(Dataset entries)
▬▬▬

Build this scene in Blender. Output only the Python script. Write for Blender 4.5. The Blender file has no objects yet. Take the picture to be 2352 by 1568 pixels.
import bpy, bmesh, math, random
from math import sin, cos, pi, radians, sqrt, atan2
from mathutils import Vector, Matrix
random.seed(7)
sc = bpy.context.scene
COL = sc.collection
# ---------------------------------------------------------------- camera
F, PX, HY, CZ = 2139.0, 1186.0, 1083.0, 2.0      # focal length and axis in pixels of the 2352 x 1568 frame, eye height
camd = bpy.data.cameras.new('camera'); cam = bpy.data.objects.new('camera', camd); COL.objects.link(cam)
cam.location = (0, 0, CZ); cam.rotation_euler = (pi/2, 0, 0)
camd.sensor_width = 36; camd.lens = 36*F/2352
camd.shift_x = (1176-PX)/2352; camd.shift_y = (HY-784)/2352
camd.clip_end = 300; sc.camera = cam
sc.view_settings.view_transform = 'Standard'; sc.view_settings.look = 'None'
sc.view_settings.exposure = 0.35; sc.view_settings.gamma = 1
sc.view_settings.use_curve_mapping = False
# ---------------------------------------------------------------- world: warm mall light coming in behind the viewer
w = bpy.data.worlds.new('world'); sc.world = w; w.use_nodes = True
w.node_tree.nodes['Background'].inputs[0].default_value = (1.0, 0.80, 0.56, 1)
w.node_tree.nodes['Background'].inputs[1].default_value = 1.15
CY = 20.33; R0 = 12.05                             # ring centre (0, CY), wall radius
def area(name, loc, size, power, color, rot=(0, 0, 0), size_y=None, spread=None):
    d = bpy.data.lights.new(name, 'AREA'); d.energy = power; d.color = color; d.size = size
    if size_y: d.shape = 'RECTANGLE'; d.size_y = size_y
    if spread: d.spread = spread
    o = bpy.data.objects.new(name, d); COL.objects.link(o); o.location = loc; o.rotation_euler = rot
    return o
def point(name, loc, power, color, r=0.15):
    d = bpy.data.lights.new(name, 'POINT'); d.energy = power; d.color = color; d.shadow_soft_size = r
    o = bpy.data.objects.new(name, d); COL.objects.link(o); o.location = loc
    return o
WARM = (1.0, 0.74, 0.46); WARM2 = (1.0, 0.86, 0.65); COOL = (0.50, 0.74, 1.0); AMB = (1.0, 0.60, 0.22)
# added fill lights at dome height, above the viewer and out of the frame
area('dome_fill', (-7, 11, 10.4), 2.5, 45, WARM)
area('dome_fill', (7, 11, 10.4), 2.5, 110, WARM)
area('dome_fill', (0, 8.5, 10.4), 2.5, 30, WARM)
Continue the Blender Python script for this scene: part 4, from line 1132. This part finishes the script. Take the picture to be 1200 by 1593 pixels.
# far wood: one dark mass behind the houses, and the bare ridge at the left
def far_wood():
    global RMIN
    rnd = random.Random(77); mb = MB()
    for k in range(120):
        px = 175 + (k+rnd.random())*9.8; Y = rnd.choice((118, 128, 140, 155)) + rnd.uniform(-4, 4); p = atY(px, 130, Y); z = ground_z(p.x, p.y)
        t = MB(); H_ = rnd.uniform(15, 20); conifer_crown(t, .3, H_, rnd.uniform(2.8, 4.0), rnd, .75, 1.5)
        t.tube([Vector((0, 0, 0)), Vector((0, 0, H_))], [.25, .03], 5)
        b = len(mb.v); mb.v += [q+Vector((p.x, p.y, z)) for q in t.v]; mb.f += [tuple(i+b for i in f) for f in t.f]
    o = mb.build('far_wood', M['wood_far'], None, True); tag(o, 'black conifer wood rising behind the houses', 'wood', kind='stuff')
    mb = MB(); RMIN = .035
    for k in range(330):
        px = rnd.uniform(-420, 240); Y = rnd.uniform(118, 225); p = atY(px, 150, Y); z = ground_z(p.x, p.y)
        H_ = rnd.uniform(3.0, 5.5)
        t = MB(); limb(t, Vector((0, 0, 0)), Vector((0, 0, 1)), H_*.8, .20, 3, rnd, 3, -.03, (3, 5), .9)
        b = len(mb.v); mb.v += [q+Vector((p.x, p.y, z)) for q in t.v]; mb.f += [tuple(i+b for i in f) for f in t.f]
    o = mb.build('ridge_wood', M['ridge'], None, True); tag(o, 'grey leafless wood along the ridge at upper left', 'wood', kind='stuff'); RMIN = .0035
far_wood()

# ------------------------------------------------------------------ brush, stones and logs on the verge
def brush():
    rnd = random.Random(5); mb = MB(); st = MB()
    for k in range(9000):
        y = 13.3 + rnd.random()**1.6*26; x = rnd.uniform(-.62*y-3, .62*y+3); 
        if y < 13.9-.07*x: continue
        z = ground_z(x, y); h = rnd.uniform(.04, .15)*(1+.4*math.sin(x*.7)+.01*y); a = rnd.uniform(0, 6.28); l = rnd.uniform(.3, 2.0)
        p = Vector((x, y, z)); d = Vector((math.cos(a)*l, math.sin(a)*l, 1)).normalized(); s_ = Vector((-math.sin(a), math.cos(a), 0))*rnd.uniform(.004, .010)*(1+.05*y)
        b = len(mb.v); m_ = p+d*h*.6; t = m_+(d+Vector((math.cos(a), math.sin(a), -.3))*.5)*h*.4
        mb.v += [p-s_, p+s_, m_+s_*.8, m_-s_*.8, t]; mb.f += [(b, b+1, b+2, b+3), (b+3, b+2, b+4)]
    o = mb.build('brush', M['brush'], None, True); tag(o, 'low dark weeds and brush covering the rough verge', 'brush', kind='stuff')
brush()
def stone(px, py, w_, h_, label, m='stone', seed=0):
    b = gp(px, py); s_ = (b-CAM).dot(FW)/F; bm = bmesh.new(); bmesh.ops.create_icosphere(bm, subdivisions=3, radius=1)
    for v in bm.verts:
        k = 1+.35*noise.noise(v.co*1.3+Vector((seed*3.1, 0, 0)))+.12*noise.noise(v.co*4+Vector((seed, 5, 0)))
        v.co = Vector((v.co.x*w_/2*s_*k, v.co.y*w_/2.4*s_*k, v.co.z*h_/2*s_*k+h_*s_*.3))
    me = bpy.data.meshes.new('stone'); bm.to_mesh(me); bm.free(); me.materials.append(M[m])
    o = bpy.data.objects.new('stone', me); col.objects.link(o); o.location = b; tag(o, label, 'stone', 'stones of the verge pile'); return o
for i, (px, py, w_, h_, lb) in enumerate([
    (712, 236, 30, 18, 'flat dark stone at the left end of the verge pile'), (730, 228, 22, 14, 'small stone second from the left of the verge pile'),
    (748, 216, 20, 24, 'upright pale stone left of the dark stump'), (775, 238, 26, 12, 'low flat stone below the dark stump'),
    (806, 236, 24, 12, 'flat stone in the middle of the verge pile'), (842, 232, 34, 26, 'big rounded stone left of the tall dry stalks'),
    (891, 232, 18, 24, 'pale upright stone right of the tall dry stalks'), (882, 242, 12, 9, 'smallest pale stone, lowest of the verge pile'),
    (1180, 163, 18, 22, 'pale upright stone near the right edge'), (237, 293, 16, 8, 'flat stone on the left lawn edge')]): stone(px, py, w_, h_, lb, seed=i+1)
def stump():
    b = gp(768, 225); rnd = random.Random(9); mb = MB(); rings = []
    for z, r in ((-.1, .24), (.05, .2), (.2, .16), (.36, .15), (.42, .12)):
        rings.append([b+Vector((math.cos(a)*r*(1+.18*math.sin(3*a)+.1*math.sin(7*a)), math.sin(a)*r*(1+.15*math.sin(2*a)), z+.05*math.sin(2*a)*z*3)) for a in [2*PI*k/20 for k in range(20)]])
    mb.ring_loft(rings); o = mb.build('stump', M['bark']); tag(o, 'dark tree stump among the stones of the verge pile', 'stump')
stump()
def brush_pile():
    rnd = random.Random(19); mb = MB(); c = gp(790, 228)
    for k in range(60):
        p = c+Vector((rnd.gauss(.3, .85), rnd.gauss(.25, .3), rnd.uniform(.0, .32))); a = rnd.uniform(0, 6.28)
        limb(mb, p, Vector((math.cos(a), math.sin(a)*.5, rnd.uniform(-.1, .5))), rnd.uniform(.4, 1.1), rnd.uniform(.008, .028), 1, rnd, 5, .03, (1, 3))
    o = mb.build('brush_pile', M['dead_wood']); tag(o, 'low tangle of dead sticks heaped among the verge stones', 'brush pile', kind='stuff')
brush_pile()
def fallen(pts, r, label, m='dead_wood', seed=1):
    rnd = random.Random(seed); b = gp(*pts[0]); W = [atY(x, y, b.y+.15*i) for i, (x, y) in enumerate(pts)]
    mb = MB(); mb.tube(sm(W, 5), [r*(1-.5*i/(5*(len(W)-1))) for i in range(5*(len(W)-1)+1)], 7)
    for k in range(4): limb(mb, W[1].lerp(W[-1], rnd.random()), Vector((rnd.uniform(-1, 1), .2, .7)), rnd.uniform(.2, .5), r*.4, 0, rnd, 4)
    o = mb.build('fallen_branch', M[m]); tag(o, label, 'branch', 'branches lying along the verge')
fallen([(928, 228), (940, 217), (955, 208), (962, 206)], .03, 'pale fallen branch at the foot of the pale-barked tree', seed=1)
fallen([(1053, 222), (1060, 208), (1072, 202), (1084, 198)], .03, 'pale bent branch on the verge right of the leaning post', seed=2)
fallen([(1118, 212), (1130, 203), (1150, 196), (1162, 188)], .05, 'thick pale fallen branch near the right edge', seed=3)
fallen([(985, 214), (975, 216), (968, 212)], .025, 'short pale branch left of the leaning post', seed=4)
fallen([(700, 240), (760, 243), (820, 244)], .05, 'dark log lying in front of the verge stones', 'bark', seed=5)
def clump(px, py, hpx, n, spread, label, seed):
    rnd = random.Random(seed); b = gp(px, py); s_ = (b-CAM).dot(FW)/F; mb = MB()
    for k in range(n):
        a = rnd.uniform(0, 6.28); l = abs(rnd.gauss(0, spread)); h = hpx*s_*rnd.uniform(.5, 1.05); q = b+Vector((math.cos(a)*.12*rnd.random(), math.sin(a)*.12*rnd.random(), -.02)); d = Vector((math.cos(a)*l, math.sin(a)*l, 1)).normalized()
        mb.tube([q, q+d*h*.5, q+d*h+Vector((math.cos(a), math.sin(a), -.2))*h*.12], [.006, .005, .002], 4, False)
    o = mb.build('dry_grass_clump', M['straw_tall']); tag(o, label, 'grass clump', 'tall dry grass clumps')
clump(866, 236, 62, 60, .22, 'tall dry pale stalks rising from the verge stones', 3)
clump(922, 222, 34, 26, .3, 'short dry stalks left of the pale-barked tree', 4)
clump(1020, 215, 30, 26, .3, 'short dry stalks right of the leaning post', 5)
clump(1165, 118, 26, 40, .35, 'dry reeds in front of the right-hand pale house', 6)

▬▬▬

GOAL:
Identify the lines that hold the word "Python". Copy every one of them.

TASK RESPONSE:
Build this scene in Blender. Output only the Python script. Write for Blender 4.5. The Blender file has no objects yet. Take the picture to be 2352 by 1568 pixels.
Continue the Blender Python script for this scene: part 4, from line 1132. This part finishes the script. Take the picture to be 1200 by 1593 pixels.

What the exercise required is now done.